I meet at the gate with my guy, change into a uniform, then head to the RCC, where we wait. The RCC is located in the Air Support Command HQ building, and they have some cool stuff in the lobby, which I peruse.

The sofas from the aircraft used to transport the royal family. Not allowed to sit here.
Lt Col Okahashi is a thin man, shorter than me, and a few years older. His command of English is better than mine of Japanese, but despite this, a handy pocket translator he keeps nearby, and the fluency of my helper; we still stumble our way through conversation over a lunch of pork katsu at the officer’s mess. The details of what we discuss aren’t that important, but I learn a great deal about his situation. The RCC runs twelve hour shifts, but he’s the only director and essentially works about 20 hours a day and sleeps there. He hasn’t seen his family since before the tsunami, and he played a crucial role in the JASDF SAR response, sending hundreds of helicopter missions out in the first couple of days to rescue distressed Japanese. What we agree to in an hour is nothing earth-shattering: Japanese/English checklists that we both will work from in the event of a SAR mission involving any of the 10,000+ US military members currently supporting TOMODACHI; what our mutual responses will look like; and sharing IRC chat functions in order to have a real-time exchange of information. But for me, it feels monumental. As strange as it sounds, this is the first time these conversations have happened, and I’m driving the process from a dingy basement cubicle.

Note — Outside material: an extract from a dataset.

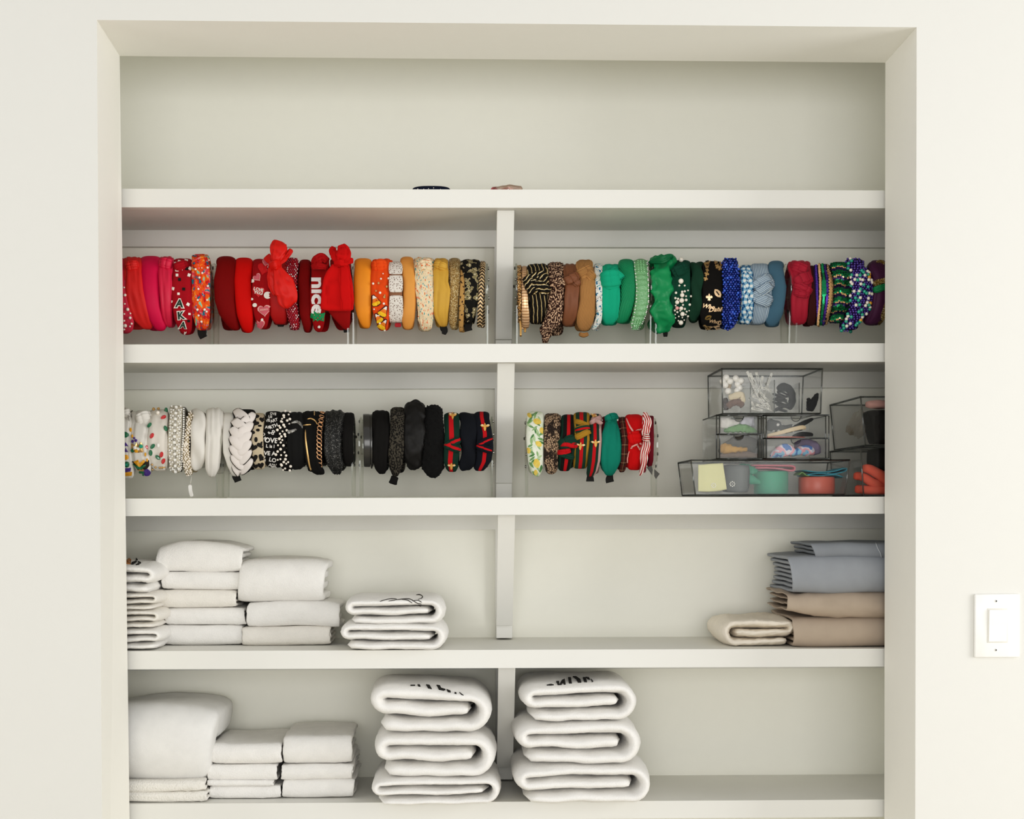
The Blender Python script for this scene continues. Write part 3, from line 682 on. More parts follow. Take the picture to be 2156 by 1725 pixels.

Lunch ends, and we go our separate ways. I reverse the process, changing back into civilian clothes, back-tracking out the gate to the train station. I put my headphones on, listen to some music on my phone – the newest E-40 and Jay-Z the soundtrack to my little adventure. Around me, the Japanese commute through their daily lives, glued at close-range to the screens of their phones. 9.0M earthquake, 14,000 dead or missing…and still the marked cultural stoicism pushes them forward.
I drop my yen into machines. Get on and off trains. Carry my pack. Purchase drinks from the ever-present machines. I walk back to work under a blustery, cool spring day, and wonder at it all.